The Siege of Changchun (simplified Chinese: 长春围困战) was a siege operation launched by the People's Liberation Army during the Chinese Civil War against the city of Changchun, defended by the Nationalist forces.

Large numbers of civilians starved in the siege; estimates range from 150,000 to 330,000. The besieging Communist forces allowed Nationalist soldiers to leave, but forcibly prevented civilians from doing so, hoping to pressure General Zheng Dongguo, leader of the Nationalist forces, into surrender. Only 40,000 survivors remained, to tell of eating "rotten sorghum, then corncobs and then the bark off the trees” Later, people opened their pillows and consumed the corn husk filling. Later still they boiled and ate leather.


https://en.wikipedia.org/wiki/Siege_of_Changchun

This was an equal tragedy with Nanjing massacre, even more gruesome in some ways (would you rather be executed or slowly starved to death?), though it isn't nearly as well known. People in China don't generally know anything about it.

History is written by victors and CCP has written their fictional version of events in Chinese civil war. CCP's version of history doesn't tell you about siege of Changchun, and the sad part is, this event was just a grain of sand compared to all other evil s-it CCP did (great leap forward, cultural revolution, Tibet genocide, and so on).

Hollywood doesn't touch these subjects cause it would hurt relationships with China. It is only politically correct to make movies about atrocities of Nazis and Imperial Japanese. It feels like beating a dead horse, everyone knows about these events, everybody condemns them. They have also next to zero relevance of Germany and Japan today. Nazis and Imperial Japanese are long gone and buried.

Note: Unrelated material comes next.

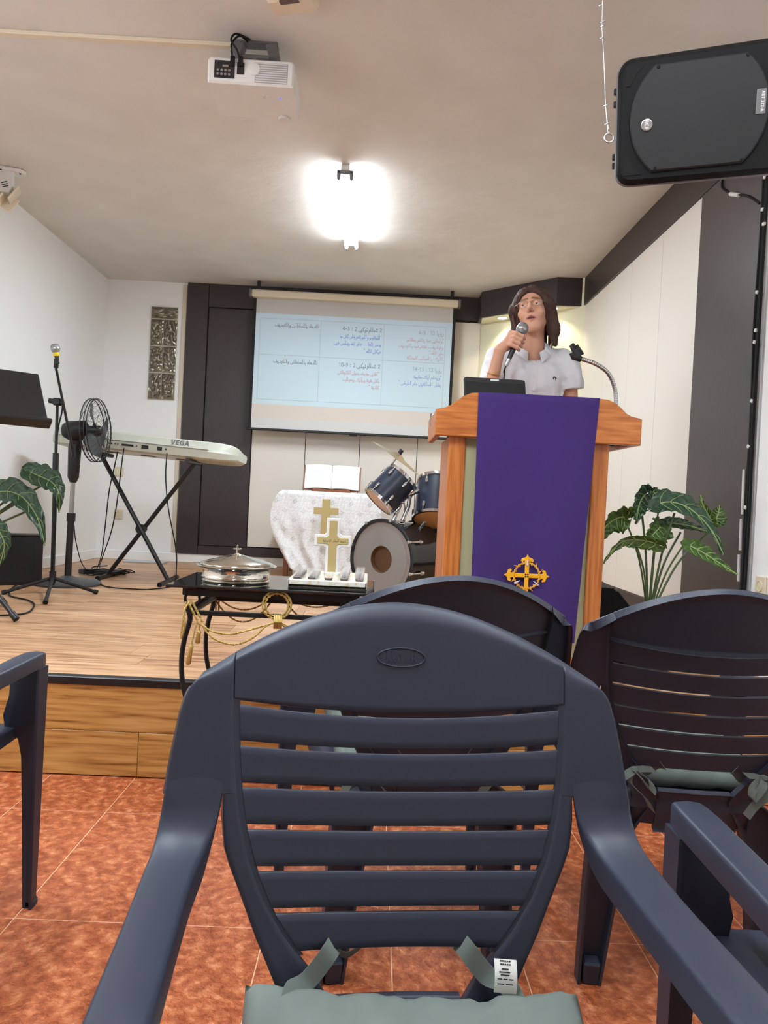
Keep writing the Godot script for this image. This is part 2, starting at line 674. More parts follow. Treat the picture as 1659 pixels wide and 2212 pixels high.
func chair_cushion(chair: Node3D, label: String, sd: int, ties: int, tagged := false) -> Node3D:
	var t := thing("seat_cushion", label, "cushion", chair.position, chair.rotation.y, "grey seat cushions on the armchairs")
	obj("pad", cushion_shape(.184, .195, .036, sd), mats.cushion, t, Transform3D(Basis(Vector3.UP, -.075) * Basis(Vector3.RIGHT, -.02), Vector3(-.001, .449, .206)))
	for s in [-1.0, 1.0]:
		var st := mb()
		var k := back_at(.105 * s, .462, .006)
		var p := curve([Vector3(.125 * s, .462, .045), Vector3(.118 * s, .470, .02), k + Vector3(-.004 * s, .006, .002), back_at(.079 * s, .49, .007), back_at(.070 * s, .494, -.010)], 4)
		var w := []
		for i in p.size():
			w.append(Vector3(.007, .0085 * s, 0))
		ribbon(st, p, w)
		# loop and tail behind the stem
		if ties == 1:
			var q := curve([back_at(.074 * s, .49, -.016), back_at(.045 * s, .488, -.03), back_at(.035 * s, .472, -.045), back_at(.055 * s, .462, -.04), back_at(.07 * s, .48, -.018)], 5)
			var w2 := []
			for i in q.size():
				w2.append(Vector3(0, .006, .004))
			if s < 0:
				ribbon(st, q, w2)
		else:
			var kn := back_at(.128 * s, .482, -.022)
			var q1 := curve([back_at(.09 * s, .487, -.02), kn, kn + Vector3(.012 * s, -.02, -.012), kn + Vector3(-.02 * s, -.05, -.014), kn + Vector3(-.035 * s, -.075, -.012)], 4)
			var q2 := curve([kn, kn + Vector3(-.01 * s, -.01, -.02), kn + Vector3(-.03 * s, -.035, -.022), kn + Vector3(-.028 * s, -.015, -.018), kn], 4)
			var q3 := curve([kn, kn + Vector3(.02 * s, -.006, -.015), kn + Vector3(.045 * s, -.03, -.01), kn + Vector3(.06 * s, -.06, -.006)], 4)
			for q in [q1, q2, q3]:
				var w3 := []
				for i in q.size():
					w3.append(Vector3(.006, .005, .003))
				ribbon(st, q, w3)
			lathe(st, [Vector2(0, -.008), Vector2(.007, -.005), Vector2(.009, 0), Vector2(.007, .005), Vector2(0, .008)], Transform3D(Basis(), kn), 8)
		obj("tie_strap", st, mats.cushion, t)
	if tagged:
		var st := mb()
		var f := func(u: float, v: float) -> Vector3:
			return Vector3(.112 + (u - .5) * .024 + v * .001, .470 + v * .032, .034 + .006 * sin(v * 2.6) - v * .012 + (u - .5) * .004)
		plate(st, f, 2, 6, .0006, [0, 0, 0, 0])
		var tg := obj("care_tag", st, mats.paper, t)
		tg.set_meta("label", "white care label sewn to the cushion")
		var pr := mb()
		for row in [[.94, .5, 5], [.86, .5, 5], [.74, .4, 1], [.66, .62, 1], [.58, .5, 1], [.46, .75, 3], [.30, .78, 2]]:
			for k in row[2]:
				var u0: float = .5 - row[1] * .5 + row[1] * k / row[2]
				var u1: float = u0 + row[1] / row[2] * .8
				var a: Vector3 = f.call(u0, row[0])
				var b: Vector3 = f.call(u1, row[0])
				var cc: Vector3 = f.call(u1, row[0] + .035)
				var d: Vector3 = f.call(u0, row[0] + .035)
				var up := Vector3(0, .0001, .0004)
				quad(pr, a + up, b + up, cc + up, d + up)
		obj("tag_print", pr, mats.ink, tg)
	return t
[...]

Sadly the same CCP still rules China. Public talk about its dark past is very important, be it in a format of movie, documentary, book or whatever. However it's forbidden to speak publicly about these subjects in China. Messages like this would be deleted and writers account disabled from Chinese social media like Weibo. And if you push things too far in China, you could get in a serious trouble. Chinese movie industry will keep on making movies just about Nanjing massacre and other Japanese war crimes. It's like dancing on the graves of the victims while making CCP propaganda. It's disgusting.